WHAT IS NEEDED → Leaving out the pictures, retype all the material exactly.

RECORDED DATA →
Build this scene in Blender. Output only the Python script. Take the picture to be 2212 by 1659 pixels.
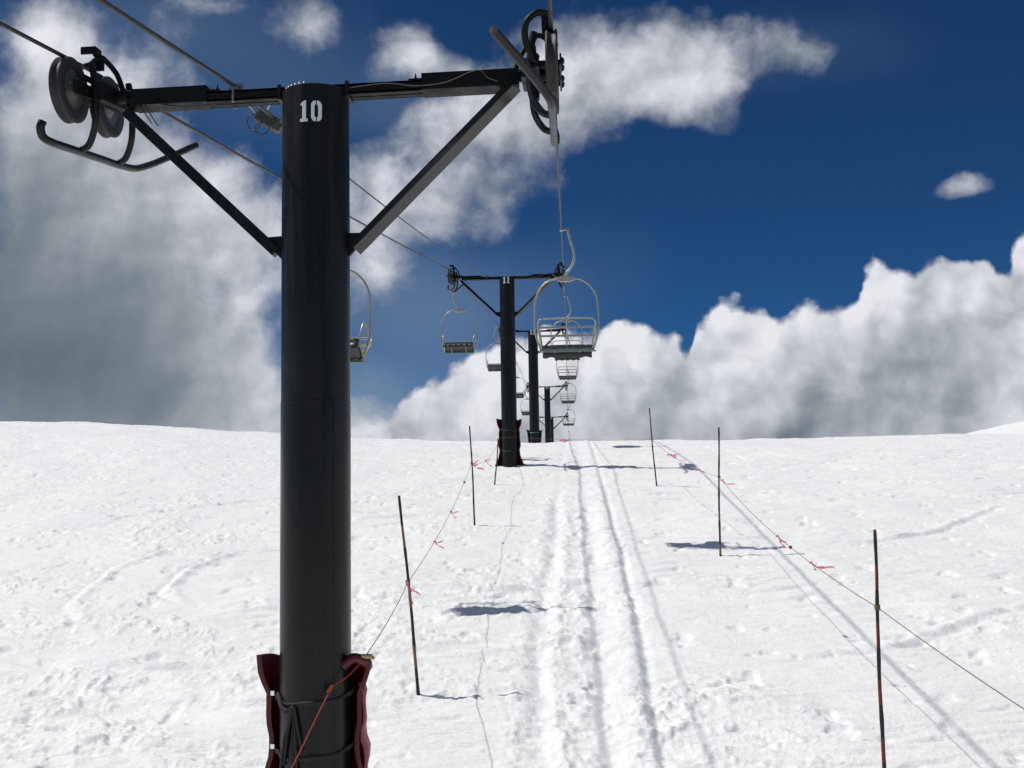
import bpy, math, random
import numpy as np
from mathutils import Vector, Matrix
for o in list(bpy.data.objects): bpy.data.objects.remove(o)
S = bpy.context.scene
COL = S.collection
R = math.radians

# ---------------------------------------------------------------- camera (eye at the origin)
cam = bpy.data.cameras.new("camera"); co = bpy.data.objects.new("camera", cam); COL.objects.link(co)
cam.sensor_width = 36; cam.lens = 36.0 * 2219 / 2212; cam.clip_start = .05; cam.clip_end = 6000
CAM = Matrix.Rotation(R(3.118), 4, 'Z') @ Matrix.Rotation(R(90 + 5.037), 4, 'X') @ Matrix.Rotation(R(-.931), 4, 'Z')
co.matrix_world = CAM
S.camera = co

def ray(px, py):            # direction of a point of the photo (2212 px wide), scaled so that y = 1
    d = CAM.to_3x3() @ Vector(((px - 1106) / 2219, (829.5 - py) / 2219, -1))
    return d / d.y

# ---------------------------------------------------------------- sun, exposure
SUN = Vector((-.62, .05, 1.0)).normalized()          # towards the sun: high on the left
sl = bpy.data.lights.new("sun", 'SUN'); sl.energy = 3.5; sl.angle = R(.7); sl.color = (1, .965, .91)
so = bpy.data.objects.new("sun", sl); COL.objects.link(so); so.rotation_euler = SUN.to_track_quat('Z', 'Y').to_euler()
S.view_settings.view_transform = 'Standard'; S.view_settings.look = 'None'
S.view_settings.exposure = 0.0; S.view_settings.gamma = 1.0
try:
    S.cycles.max_bounces = 6; S.cycles.sample_clamp_indirect = 6
except Exception: pass

# ---------------------------------------------------------------- world: Nishita sky with procedural clouds
def nd(nt, kind, **kw):
    n = nt.nodes.new(kind)
    for k, v in kw.items():
        if k.startswith('i_'):
            n.inputs[k[2:]].default_value = v
        elif hasattr(n, k): setattr(n, k, v)
    return n
def mth(nt, op, a, b=None, c=None, clamp=False):
    n = nt.nodes.new('ShaderNodeMath'); n.operation = op; n.use_clamp = clamp
    for i, x in enumerate((a, b, c)):
        if x is None: continue
        if isinstance(x, (int, float)): n.inputs[i].default_value = x
        else: nt.links.new(x, n.inputs[i])
    return n.outputs[0]
def vmt(nt, op, a, b=None):
    n = nt.nodes.new('ShaderNodeVectorMath'); n.operation = op
    for i, x in enumerate((a, b)):
        if x is None: continue
        if isinstance(x, (tuple, list, Vector)): n.inputs[i].default_value = x
        else: nt.links.new(x, n.inputs[i])
    return n.outputs['Value'] if op in ('LENGTH', 'DOT_PRODUCT') else n.outputs[0]
def smooth(nt, x, a, b, lo=0., hi=1.):
    n = nt.nodes.new('ShaderNodeMapRange'); n.interpolation_type = 'SMOOTHSTEP'
    n.inputs['From Min'].default_value = a; n.inputs['From Max'].default_value = b
    n.inputs['To Min'].default_value = lo; n.inputs['To Max'].default_value = hi
    nt.links.new(x, n.inputs['Value']); return n.outputs['Result']
def noise(nt, vec, scale, detail=6, rough=.55, off=(0, 0, 0), dim='3D', dist=0.):
    n = nt.nodes.new('ShaderNodeTexNoise'); n.noise_dimensions = dim
    n.inputs['Scale'].default_value = scale; n.inputs['Detail'].default_value = detail
    n.inputs['Roughness'].default_value = rough; n.inputs['Distortion'].default_value = dist
    if off != (0, 0, 0): vec = vmt(nt, 'ADD', vec, off)
    nt.links.new(vec, n.inputs['Vector']); return n

# clouds: (px, py, rx, ry, rotation, weight) read off the photo, turned into directions
COVER = [  # left grey mass
 (60,330,430,300,20,1.15),(150,620,520,330,0,1.4),(330,800,430,260,0,1.3),(480,800,200,190,0,.9),(40,920,420,200,0,1.3),(-20,40,170,120,0,.8),(540,900,230,120,0,1.0),(200,480,360,200,0,.6),
 (120,120,200,160,30,.85),(280,270,190,120,35,.85),(450,420,240,170,35,.95),(560,560,160,150,40,1.05),(20,10,280,150,0,.85),(260,170,330,140,25,.45),
 # central band
 (850,110,120,100,0,1.0),(960,140,150,60,10,.75),(1350,120,330,150,5,1.2),(1240,230,250,110,-15,1.05),(1480,150,210,105,-15,.85),
 (1720,90,180,75,20,.72),(1010,330,290,180,-32,1.15),(880,500,200,110,-30,1.0),(1120,440,150,90,-35,.6),(830,620,110,80,0,.6),(790,905,150,60,0,.75),(720,450,180,170,0,1.0),
 (690,650,170,110,0,.6),(1520,240,110,60,0,.45),
 # wisps, top left and small cloud on the right
 (630,35,150,95,35,.72),(430,12,110,45,0,.6),(330,60,140,70,10,.35),(560,250,120,60,20,.35),(2100,418,78,38,-18,.66)]
BANKTOP = [(560,960),(700,935),(755,925),(800,905),(850,880),(900,840),(960,803),(1050,752),(1110,727),(1190,720),(1260,722),(1300,712),(1340,700),(1400,706),(1450,722),(1470,752),(1484,768),(1500,715),
 (1530,690),(1590,652),(1640,665),(1690,690),(1705,680),(1740,668),(1770,682),(1800,672),(1850,640),(1873,590),(1905,567),(1930,583),(1960,588),(2000,566),(2060,553),(2130,560),(2165,585),(2185,545),(2215,520),(2320,500)]
HOLES = [(2088,818,34,20,0,.8),(2080,912,45,42,0,1.1)]
DARK = [(-20,760,620,600,0,1.0),(330,850,420,260,0,.42),(30,330,260,260,0,.30),(330,560,260,200,0,.15),(1000,440,190,90,-30,.2),(700,500,160,220,0,.2),
 (1450,230,170,60,-10,.2),(1730,95,190,70,0,.2),(2080,850,260,150,0,.16),(860,880,170,70,0,.25),(1700,935,560,80,0,.18)]
LITE = [(100,110,130,80,20,.2),(1270,130,280,110,0,.22),(1190,740,140,50,0,.12),(1570,710,120,70,0,.15),(1880,610,110,60,0,.15),(2200,890,90,50,0,.25)]
VEIL = [(800,870,170,100,0,.9),(300,60,520,170,0,.45),(900,800,420,330,0,.62),(930,640,330,140,0,.35),(650,190,420,180,0,.32),(1750,100,300,110,0,.2),(880,230,150,120,0,.35),(1250,600,220,140,0,.15)]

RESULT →
Build this scene in Blender. Output only the Python script. Take the picture to be 2212 by 1659 pixels.
import bpy, math, random
import numpy as np
from mathutils import Vector, Matrix
for o in list(bpy.data.objects): bpy.data.objects.remove(o)
S = bpy.context.scene
COL = S.collection
R = math.radians

# ---------------------------------------------------------------- camera (eye at the origin)
cam = bpy.data.cameras.new("camera"); co = bpy.data.objects.new("camera", cam); COL.objects.link(co)
cam.sensor_width = 36; cam.lens = 36.0 * 2219 / 2212; cam.clip_start = .05; cam.clip_end = 6000
CAM = Matrix.Rotation(R(3.118), 4, 'Z') @ Matrix.Rotation(R(90 + 5.037), 4, 'X') @ Matrix.Rotation(R(-.931), 4, 'Z')
co.matrix_world = CAM
S.camera = co

def ray(px, py):            # direction of a point of the photo (2212 px wide), scaled so that y = 1
    d = CAM.to_3x3() @ Vector(((px - 1106) / 2219, (829.5 - py) / 2219, -1))
    return d / d.y

# ---------------------------------------------------------------- sun, exposure
SUN = Vector((-.62, .05, 1.0)).normalized()          # towards the sun: high on the left
sl = bpy.data.lights.new("sun", 'SUN'); sl.energy = 3.5; sl.angle = R(.7); sl.color = (1, .965, .91)
so = bpy.data.objects.new("sun", sl); COL.objects.link(so); so.rotation_euler = SUN.to_track_quat('Z', 'Y').to_euler()
S.view_settings.view_transform = 'Standard'; S.view_settings.look = 'None'
S.view_settings.exposure = 0.0; S.view_settings.gamma = 1.0
try:
    S.cycles.max_bounces = 6; S.cycles.sample_clamp_indirect = 6
except Exception: pass

# ---------------------------------------------------------------- world: Nishita sky with procedural clouds
def nd(nt, kind, **kw):
    n = nt.nodes.new(kind)
    for k, v in kw.items():
        if k.startswith('i_'):
            n.inputs[k[2:]].default_value = v
        elif hasattr(n, k): setattr(n, k, v)
    return n
def mth(nt, op, a, b=None, c=None, clamp=False):
    n = nt.nodes.new('ShaderNodeMath'); n.operation = op; n.use_clamp = clamp
    for i, x in enumerate((a, b, c)):
        if x is None: continue
        if isinstance(x, (int, float)): n.inputs[i].default_value = x
        else: nt.links.new(x, n.inputs[i])
    return n.outputs[0]
def vmt(nt, op, a, b=None):
    n = nt.nodes.new('ShaderNodeVectorMath'); n.operation = op
    for i, x in enumerate((a, b)):
        if x is None: continue
        if isinstance(x, (tuple, list, Vector)): n.inputs[i].default_value = x
        else: nt.links.new(x, n.inputs[i])
    return n.outputs['Value'] if op in ('LENGTH', 'DOT_PRODUCT') else n.outputs[0]
def smooth(nt, x, a, b, lo=0., hi=1.):
    n = nt.nodes.new('ShaderNodeMapRange'); n.interpolation_type = 'SMOOTHSTEP'
    n.inputs['From Min'].default_value = a; n.inputs['From Max'].default_value = b
    n.inputs['To Min'].default_value = lo; n.inputs['To Max'].default_value = hi
    nt.links.new(x, n.inputs['Value']); return n.outputs['Result']
def noise(nt, vec, scale, detail=6, rough=.55, off=(0, 0, 0), dim='3D', dist=0.):
    n = nt.nodes.new('ShaderNodeTexNoise'); n.noise_dimensions = dim
    n.inputs['Scale'].default_value = scale; n.inputs['Detail'].default_value = detail
    n.inputs['Roughness'].default_value = rough; n.inputs['Distortion'].default_value = dist
    if off != (0, 0, 0): vec = vmt(nt, 'ADD', vec, off)
    nt.links.new(vec, n.inputs['Vector']); return n

# clouds: (px, py, rx, ry, rotation, weight) read off the photo, turned into directions
COVER = [  # left grey mass
 (60,330,430,300,20,1.15),(150,620,520,330,0,1.4),(330,800,430,260,0,1.3),(480,800,200,190,0,.9),(40,920,420,200,0,1.3),(-20,40,170,120,0,.8),(540,900,230,120,0,1.0),(200,480,360,200,0,.6),
 (120,120,200,160,30,.85),(280,270,190,120,35,.85),(450,420,240,170,35,.95),(560,560,160,150,40,1.05),(20,10,280,150,0,.85),(260,170,330,140,25,.45),
 # central band
 (850,110,120,100,0,1.0),(960,140,150,60,10,.75),(1350,120,330,150,5,1.2),(1240,230,250,110,-15,1.05),(1480,150,210,105,-15,.85),
 (1720,90,180,75,20,.72),(1010,330,290,180,-32,1.15),(880,500,200,110,-30,1.0),(1120,440,150,90,-35,.6),(830,620,110,80,0,.6),(790,905,150,60,0,.75),(720,450,180,170,0,1.0),
 (690,650,170,110,0,.6),(1520,240,110,60,0,.45),
 # wisps, top left and small cloud on the right
 (630,35,150,95,35,.72),(430,12,110,45,0,.6),(330,60,140,70,10,.35),(560,250,120,60,20,.35),(2100,418,78,38,-18,.66)]
BANKTOP = [(560,960),(700,935),(755,925),(800,905),(850,880),(900,840),(960,803),(1050,752),(1110,727),(1190,720),(1260,722),(1300,712),(1340,700),(1400,706),(1450,722),(1470,752),(1484,768),(1500,715),
 (1530,690),(1590,652),(1640,665),(1690,690),(1705,680),(1740,668),(1770,682),(1800,672),(1850,640),(1873,590),(1905,567),(1930,583),(1960,588),(2000,566),(2060,553),(2130,560),(2165,585),(2185,545),(2215,520),(2320,500)]
HOLES = [(2088,818,34,20,0,.8),(2080,912,45,42,0,1.1)]
DARK = [(-20,760,620,600,0,1.0),(330,850,420,260,0,.42),(30,330,260,260,0,.30),(330,560,260,200,0,.15),(1000,440,190,90,-30,.2),(700,500,160,220,0,.2),
 (1450,230,170,60,-10,.2),(1730,95,190,70,0,.2),(2080,850,260,150,0,.16),(860,880,170,70,0,.25),(1700,935,560,80,0,.18)]
LITE = [(100,110,130,80,20,.2),(1270,130,280,110,0,.22),(1190,740,140,50,0,.12),(1570,710,120,70,0,.15),(1880,610,110,60,0,.15),(2200,890,90,50,0,.25)]
VEIL = [(800,870,170,100,0,.9),(300,60,520,170,0,.45),(900,800,420,330,0,.62),(930,640,330,140,0,.35),(650,190,420,180,0,.32),(1750,100,300,110,0,.2),(880,230,150,120,0,.35),(1250,600,220,140,0,.15)]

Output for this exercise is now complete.